Los españoles se portaron, en masa, como un hombre de honor
Recursos
España en el siglo XVIII era un país relativamente rico, con mayores ingresos que la mayor parte de las naciones de Europa. De hecho, en los acercamientos y alianzas de los patriotas españoles a otros grupos nacionales antifranceses, tanto los austriacos como los prusianos pidieron dinero. Cuantos litigaron en la guerra de la independencia de España mostraron sus ávidas apetencias por el imperio solar español.
Tropas
Francia llegó a tener cerca de 355.000 hombres en España, ya no bajó nunca de los 200.000. Muchos eran veteranos de campañas anteriores, como los Mamelucos, los Coraceros y los granaderos de la Vieja Guardia. Las tropas españolas, por su lado, eran bisoñas en su mayor parte, compuesto el ejército regular por unos 150.000 hombres que fueron vapuleados por los experimentados franceses en distintas ocasiones pero esos españoles volvían de nuevo a combatir. Los guerrilleros se situaban entre los 30.000 y los 50.000 hombres. El mantenimiento de unos y de otros quedó en manos del trigo castellano. Napoleón pensaba que sus ejércitos debían ser autosuficientes sobre el terreno. Esto provocó que muchas unidades francesas pasaran a comer media ración y no tuvieran calzado y ropa para reponer.

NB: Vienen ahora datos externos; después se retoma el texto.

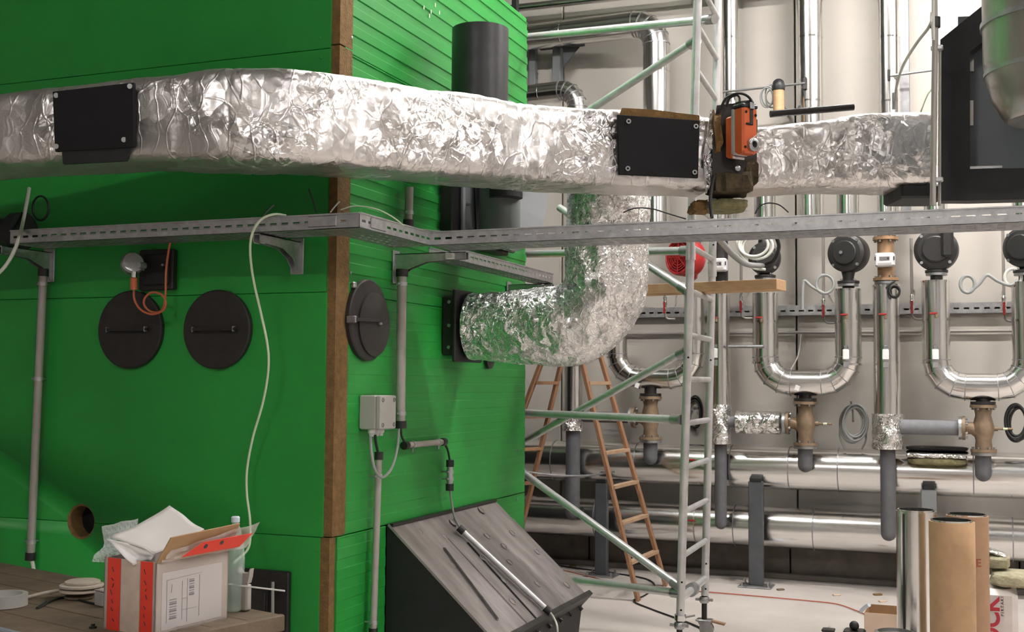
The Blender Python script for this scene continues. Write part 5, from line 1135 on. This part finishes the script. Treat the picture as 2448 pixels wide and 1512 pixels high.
def tap(label, px, py, r):
    c = PY(px, py, YP - r - 0.012); t = thing('bleed_tap', label, 'tap', c, 'small red bleed taps on the silver pipes')
    MB().tube([c + Y1 * 0.03, c], 0.010, 10).build('spigot', 'chrome', t)
    MB().bbox(c + V((-0.02, -0.008, 0.014)), (0.06, 0.010, 0.014), 0.004).build('lever', 'red_paint', t, 20)
    MB().lathe(c - Z1 * 0.02, Z1, [(0.010, 0), (0.012, 0.02), (0.010, 0.04)], 10).build('body', 'bronze', t)
for px, py, r, lb in ((1712, 764, 0.076, 'small red tap on the slim straight silver pipe'), (1820, 764, 0.10, 'small red tap on the left leg of the middle loop'), (2024, 757, 0.10, 'small red tap on the right leg of the middle loop'), (2117, 756, 0.098, 'small red tap on the silver pipe below the white meter'), (2238, 754, 0.10, 'small red tap on the left leg of the right loop')): tap(lb, px, py, r)
def tagc(label, px, py, r):
    c = PY(px, py, YP - r - 0.01); t = thing('thermometer', label, 'thermometer', c - Z1 * 0.05, 'white thermometers on the silver pipes')
    MB().bbox(c, (0.048, 0.014, 0.082), 0.012).build('white_plate', 'white_tag', t, 30)
    MB().bbox(c + V((0, 0.005, 0.056)), (0.034, 0.016, 0.03), 0.006).build('holder', 'steel', t, 20)
    MB().bbox(c + V((0, 0.006, -0.075)), (0.04, 0.008, 0.05), 0.003).build('lower_plate', 'galv', t, 20)
for px, py, r, lb in ((1708, 845, 0.076, 'white thermometer on the slim straight pipe beside the scaffold'), (2022, 848, 0.10, 'white thermometer on the right leg of the middle loop'), (2117, 848, 0.098, 'white thermometer on the straight pipe below the white meter'), (2236, 848, 0.10, 'white thermometer on the left leg of the right loop')): tagc(lb, px, py, r)
def coil(label, cx, cy, rx, ry, Y, r, mt, turns=1, jit=0.0, tails=(), n=28, name='cable_coil'):
    t = thing(name, label, 'cable', PY(cx, cy + ry, Y))
    for k in range(turns):
        jx_, jy_ = random.uniform(-jit, jit), random.uniform(-jit, jit); s = 1 + random.uniform(-0.12, 0.12) * (turns > 1)
        MB().tube([PY(cx + jx_ + rx * s * math.cos(2 * math.pi * i / n), cy + jy_ + ry * s * math.sin(2 * math.pi * i / n), Y - 0.012 * k) for i in range(n)], r, 8, closed=True).build('loop', mt, t)
    for tl_ in tails: MB().tube(cr([PY(x, y, Y) for x, y in tl_]), r, 8).build('tail', mt, t)
random.seed(5)
coil('grey sensor cable with one loop left of the button pump', 1972, 680, 21, 22, 9.3, 0.012, 'cable_grey', 1, 0, (((1918, 740), (1919, 690), (1924, 672), (1940, 685), (1970, 702)),))
coil('dark grey sensor cable loop right of the big covered pump', 2313, 680, 17, 20, 9.3, 0.013, 'cable_grey', 1, 0, (((2316, 699), (2340, 680), (2360, 658), (2385, 672), (2415, 682), (2435, 670)),))
coil('light grey sensor cable loop at the right picture edge', 2422, 664, 20, 21, 9.32, 0.012, 'cable_white', 1, 0)
coil('small black cable coil hung on the pipe below the white meter', 2138, 698, 13, 14, YP - 0.13, 0.008, 'cable_black', 3, 2, (((2118, 690), (2128, 680), (2140, 672)),))
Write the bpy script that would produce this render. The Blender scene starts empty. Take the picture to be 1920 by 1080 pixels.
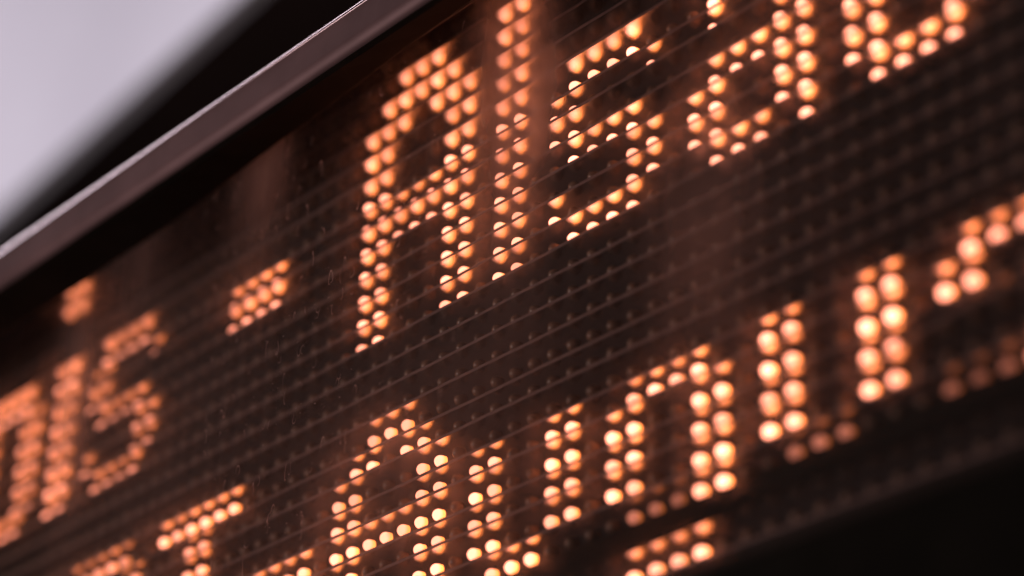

Desde el 2 de mayo al 19 de julio la resistencia patriota triunfa. El uno de agosto, el usurpador José I abandonaría Madrid. En otoño llegaba Napoleón en persona con un Ejército enorme para conquistar la Península. Tuvo que abandonar sus campañas para derrotar a los españoles en Burgos y Somosierra. El 4 de diciembre el Emperador corso comenzaba a legislar la reforma en la línea que los ilustrados españoles llevaban pidiendo muchos años. Será en Cádiz cuando una Constitución, la primera, la Pepa, recoja la soberanía nacional pero esa es ya otra historia.
En el destierro definitivo de Santa Elena, Napoleón escribirá: «Los españoles se portaron, en masa, como un hombre de honor.»